Piante ornamentali e gazebo esteticamente arredati posti all’esterno del locale, introducono il consumatore in uno spazio dilatato dove domina al centro la macchina tostatrice, un bancone lungo una decina di metri anch’esso in marmo di Candoglia e i consueti tavolini per le consumazioni. Qualcosa che mi ricorda più che altro un’area ristoro aeroportuale, molto distante dalla nostalgica bottega del caffè; il tutto molto glam, naturalmente; un luogo nel quale si passa inosservati: potrei uscire senza pagare e non se ne accorgerebbe nessuno. Il primo piano è adibito a bar denominato “Arriviamo”, destinato al bere alcolico e analcolico. Direi che non manca niente.

A poche ore dall’apertura Codacons insorge con un esposto presentato all’Antitrust circa il prezzo elevato della tazzina di caffè, 1,80 euro, cappuccino 4,50 e caffè americano 3,50 euro. Prezzi troppo elevati, a danno degli utenti italiani che vogliono provare l’ebbrezza di una consumazione fornita dal colosso mondiale della caffetteria.
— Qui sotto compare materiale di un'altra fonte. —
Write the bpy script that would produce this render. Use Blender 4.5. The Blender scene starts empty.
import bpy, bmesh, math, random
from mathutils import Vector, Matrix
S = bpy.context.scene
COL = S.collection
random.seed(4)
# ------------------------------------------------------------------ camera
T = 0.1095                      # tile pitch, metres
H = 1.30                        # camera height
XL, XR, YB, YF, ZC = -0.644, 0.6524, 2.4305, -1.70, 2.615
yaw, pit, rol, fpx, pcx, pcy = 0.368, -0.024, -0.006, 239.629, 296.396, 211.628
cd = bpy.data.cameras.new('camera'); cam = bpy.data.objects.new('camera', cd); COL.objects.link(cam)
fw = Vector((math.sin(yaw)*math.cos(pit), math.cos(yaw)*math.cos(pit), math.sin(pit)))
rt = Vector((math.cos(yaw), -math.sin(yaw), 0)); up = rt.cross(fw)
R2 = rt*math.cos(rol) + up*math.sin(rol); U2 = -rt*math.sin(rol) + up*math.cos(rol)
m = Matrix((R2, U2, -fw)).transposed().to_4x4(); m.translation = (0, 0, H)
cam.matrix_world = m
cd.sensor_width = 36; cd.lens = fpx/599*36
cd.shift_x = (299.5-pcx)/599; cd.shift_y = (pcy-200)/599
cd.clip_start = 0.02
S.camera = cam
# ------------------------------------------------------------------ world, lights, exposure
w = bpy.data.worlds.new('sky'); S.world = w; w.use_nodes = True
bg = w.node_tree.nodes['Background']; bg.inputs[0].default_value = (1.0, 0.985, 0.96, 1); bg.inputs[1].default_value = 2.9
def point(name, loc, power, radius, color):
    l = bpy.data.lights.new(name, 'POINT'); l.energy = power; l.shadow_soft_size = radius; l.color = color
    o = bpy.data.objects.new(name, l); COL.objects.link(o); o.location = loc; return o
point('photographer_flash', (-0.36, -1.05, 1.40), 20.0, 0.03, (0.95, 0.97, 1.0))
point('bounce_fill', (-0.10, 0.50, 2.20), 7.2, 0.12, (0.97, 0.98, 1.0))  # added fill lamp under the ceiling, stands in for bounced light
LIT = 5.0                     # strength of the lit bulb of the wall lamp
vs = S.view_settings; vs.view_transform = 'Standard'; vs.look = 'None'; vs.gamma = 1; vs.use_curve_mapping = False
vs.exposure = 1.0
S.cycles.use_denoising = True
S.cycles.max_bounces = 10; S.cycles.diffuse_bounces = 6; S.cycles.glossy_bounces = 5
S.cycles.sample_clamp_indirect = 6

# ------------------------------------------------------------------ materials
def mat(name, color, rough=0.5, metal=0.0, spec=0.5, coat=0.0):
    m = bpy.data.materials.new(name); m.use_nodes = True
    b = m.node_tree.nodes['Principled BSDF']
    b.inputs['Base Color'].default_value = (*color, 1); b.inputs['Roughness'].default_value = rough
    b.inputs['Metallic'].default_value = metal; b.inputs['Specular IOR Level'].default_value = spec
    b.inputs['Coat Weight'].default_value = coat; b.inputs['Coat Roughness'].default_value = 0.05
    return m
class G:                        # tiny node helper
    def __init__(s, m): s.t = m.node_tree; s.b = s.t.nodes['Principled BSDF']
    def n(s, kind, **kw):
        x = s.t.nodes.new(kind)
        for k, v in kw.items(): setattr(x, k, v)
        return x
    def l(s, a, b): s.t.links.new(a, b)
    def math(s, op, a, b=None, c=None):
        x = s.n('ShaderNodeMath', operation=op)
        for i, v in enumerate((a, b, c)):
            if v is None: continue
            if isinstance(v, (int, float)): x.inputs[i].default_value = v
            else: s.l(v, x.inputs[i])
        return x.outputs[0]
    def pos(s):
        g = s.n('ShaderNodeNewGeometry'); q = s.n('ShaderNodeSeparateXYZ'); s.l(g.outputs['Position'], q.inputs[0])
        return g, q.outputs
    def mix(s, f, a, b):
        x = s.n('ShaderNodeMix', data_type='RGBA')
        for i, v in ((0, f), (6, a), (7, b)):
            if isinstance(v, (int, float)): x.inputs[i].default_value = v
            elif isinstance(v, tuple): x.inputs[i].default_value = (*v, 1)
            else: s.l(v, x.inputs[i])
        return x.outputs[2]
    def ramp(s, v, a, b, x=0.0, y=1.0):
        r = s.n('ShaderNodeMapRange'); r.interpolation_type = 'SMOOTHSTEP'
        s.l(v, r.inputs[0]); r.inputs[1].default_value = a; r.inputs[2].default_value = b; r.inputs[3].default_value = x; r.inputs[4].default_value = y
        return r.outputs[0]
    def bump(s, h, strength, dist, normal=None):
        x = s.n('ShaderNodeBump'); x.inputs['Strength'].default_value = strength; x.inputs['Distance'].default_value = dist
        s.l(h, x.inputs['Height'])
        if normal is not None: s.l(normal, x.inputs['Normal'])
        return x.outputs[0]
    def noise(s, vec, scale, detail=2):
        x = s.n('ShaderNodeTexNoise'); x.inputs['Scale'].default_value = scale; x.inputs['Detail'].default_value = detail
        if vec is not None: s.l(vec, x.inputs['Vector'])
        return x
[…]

Altri negozi seguiranno, ma di profilo più basso, i quali dispenseranno il tradizionale caffè americano servito nei bicchieroni d’asporto, classico beverone dei detective delle serie TV, trangugiato durante gli appostamenti in auto.

Chiudo con la citazione di un illustre autore:

“Il caffè americano può essere un intruglio servito a cento gradi in bicchieri di plastica 

con effetto thermos, imposto di solito nelle stazioni a fini di genocidio, 

ma il caffè fatto con il percolator, come lo si può trovare in certe case private o 

in modeste luncheonette, servito con le uova al bacon, 

è delizioso, fragrante, si beve come acqua, e poi vi vengono le palpitazioni, 

perché una tazza contiene più caffeina di quattro espressi”. 

????????????Umberto Eco, Come viaggiare con un salmone, La Nave di Teseo.

Sia resa giustizia alla vera icona di Starbucks, altro che Reserve Roastery!